Paul plays along with them for a while, employing the judgmental rhetoric they used against each other. He uses their slurs — like the “pagans,” the “weak” and so on. And it seems for a moment that Paul is going to settle the conflict and declare a judgment on who is right because he, an apostle, will be an authorized impartial judge on what parts of each culture was good and what wasn’t so good. But he doesn’t judge. He doesn’t do ethics in the Greek way (philosophy and wisdom), or in the Jewish manner (Torah). He makes ethics moot by saying, “All have fallen short of the glory of God.”

“What then?” Paul asks rhetorically. “Are we any better off? Or at any disadvantage? No, not at all; for we have already charged that all, both Jews and Greeks, are under the power of sin” (Romans 3:9). Wisdom of Socrates and the Law of Moses cannot be compared because neither philosophy nor law cannot make anyone better. The truest identity with both groups, Paul says, is neither their wisdom nor their laws but their brokenness.

That confession isn’t a downer at all. For the gospel begins with the confession, “I am a sinner.” That confession clears the space for truth without which transformation can’t happen. Grace – which is the experience that truth judges to free us – can only come to the one who stops telling lies about herself. There is a reason why Alcoholic Anonymous meetings start with introductions of name and a confession, “I am an alcoholic.” Only an alcoholic is ready to learn how not to depend on alcohol; only a sinner is ready to repent of his sins; so only a racist can learn to repent of racism.

When we turn on the news, we hear public figures (including the president) declare, “I am not a racist.” Ibram X. Kendi, author of the book “How to Be an Antiracist,” reminds us that such denial of racism (by denying oneself a racist) has been a recurring rhetorical self-justification in American ethics. Kendi writes about when eugenicists were called out as racists for their illegal practice on black people, they replied, “We’re not racist.” When Jim Crow segregationists in 1950s and 1960s were called out for their racist laws, they answered “I’m not racist.”

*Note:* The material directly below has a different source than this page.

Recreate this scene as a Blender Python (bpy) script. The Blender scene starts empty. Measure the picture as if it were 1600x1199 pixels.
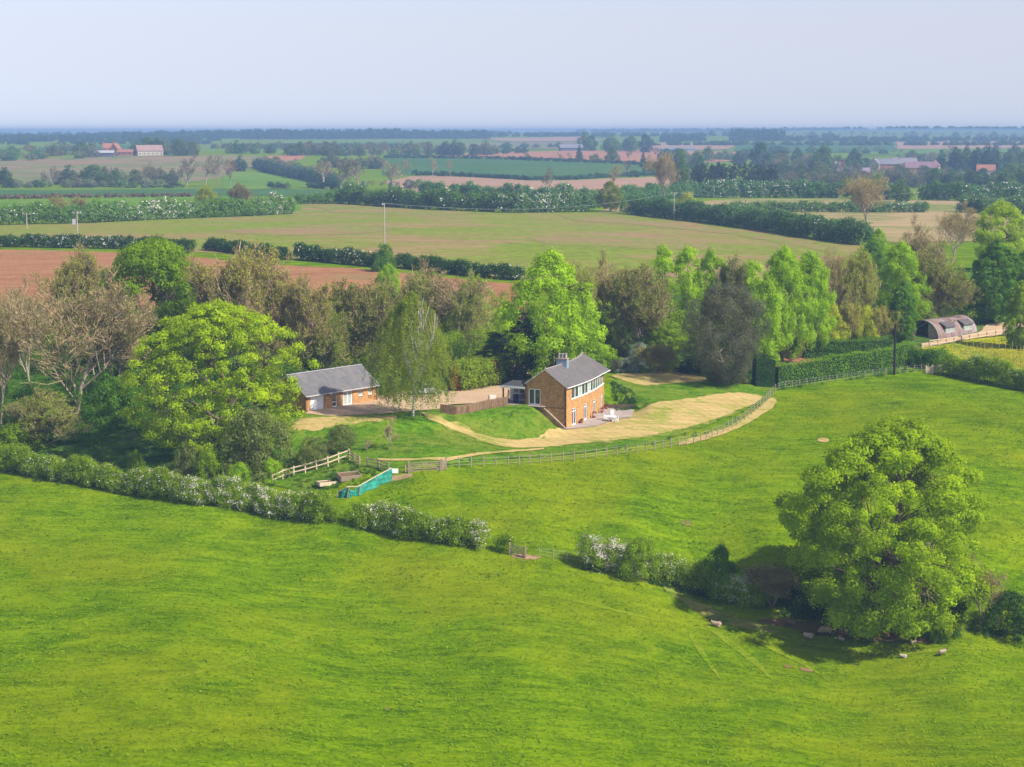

But even as we are confronting racism, we can’t stop making our own confession or we will perpetrate racism in our contexts. It is easier to get angry about others’ racism than to confront racism in our own hearts, families, churches, businesses and schools.

So next time you gather in a meeting, even if the topic is not racism but you will be making decisions that will impact others, try starting it with a confession, “I am a racist.”

Maybe the gathering is more personal, such as a dinner table, and you sit across from is your uncle who spews racism and has not been receptive to your previous confrontations. Maybe this time you don’t start with a confrontation – there is place for it – but a confession: “I am a racist.”

We who are committed to dismantling racism must ever be vigilant about dismantling it in our own hearts and in the small systems we participate in, because those small systems interact with other systems. Though rhetorically we can be against racism, our actions can perpetuate them because of our self-righteousness.  “Like fighting an addiction,” Kendi counsels, “being an antiracist requires persistent self-awareness, constant self-criticism, and regular self-examination.”

SAMUEL SON is the manager for diversity and reconciliation in the Presbyterian Mission Agency of the Presbyterian Church (U.S.A.) in Louisville.